25 jul , 12:57 nieuws
Tungelroysebeek en Sint Charles
John Hölsgens

LIMBURG - Waterschap Limburg stelde begin deze maand opnieuw een onttrekkingsverbod in voor oppervlaktewater. Dat betekent dat in grote delen van Midden- en Noord-Limburg geen water meer uit beken en sloten mag worden opgepompt.

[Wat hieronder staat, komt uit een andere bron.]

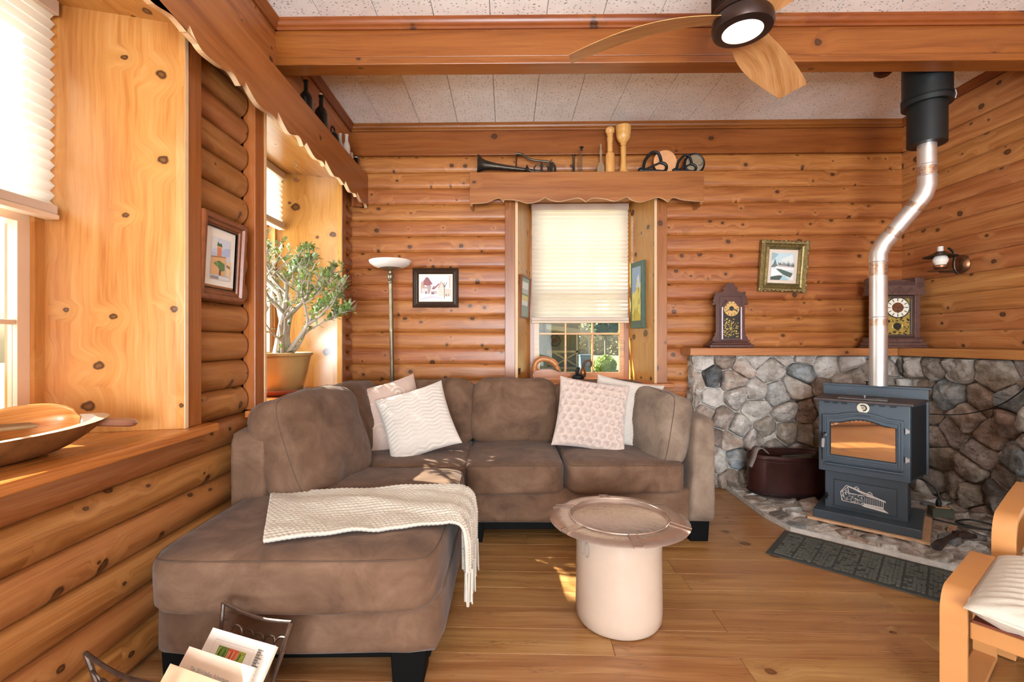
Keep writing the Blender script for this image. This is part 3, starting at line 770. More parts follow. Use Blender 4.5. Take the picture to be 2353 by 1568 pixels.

Een begrijpelijke maatregel om natuur, vissen én landbouw te beschermen. Maar sommige teelten worden uitgezonderd. Is dat eigenlijk wel eerlijk?

Watervoetafdruk
Voor teelten met een hoge opbrengst per hectare, zoals lelies, asperges en zaadveredelingsteelten (bijvoorbeeld bloemteelt), wordt soms een uitzondering gemaakt. Deze kapitaalintensieve gewassen leveren veel geld op, dus bij een mislukte oogst door bijvoorbeeld droogte is de schade groot. Toch roept dat ook vragen op. Waarom krijgen bijvoorbeeld gewassen met een zogenoemde lage watervoetafdruk, die belangrijk zijn voor onze voedselvoorziening géén uitzondering? Kapitaalintensieve teelten draaien bovendien vaak hoge winsten. Waarom dragen deze niet zelf dit bedrijfsrisico? Tenslotte: deze bedrijven hebben een grote watervoetafdruk en zijn afhankelijk van beregening uit verdrogingsgevoelige beken. Waarbij de vraag zich opwerpt of een aantal teelten wel op de juiste plek staat. Wanneer meer gewassen zoudenworden gekozen die passen bij de natuurlijke beschikbaarheid, zou dat niet alleen water besparen maar ook spanningen verminderen tussen landbouw, natuur en drinkwaterwinning.

Breder
De Natuur- en Milieufederatie Limburg (NMFL) vindt in ieder geval dat het gesprek over waterverdeling breder gevoerd moet worden. Water is schaars. 'Wij pleiten voor keuzes die voedselzekerheid en natuur voorrang geven boven niet voedselgewassen bij onttrekkingen en voor het telen van gewassen op plekken waar het past bij het beschikbare water. Financiële winsten en risico's zouden daarnaast eerlijker verdeeld moeten worden, door ze daar te laten waar ze horen', aldus de NMFL op haar website.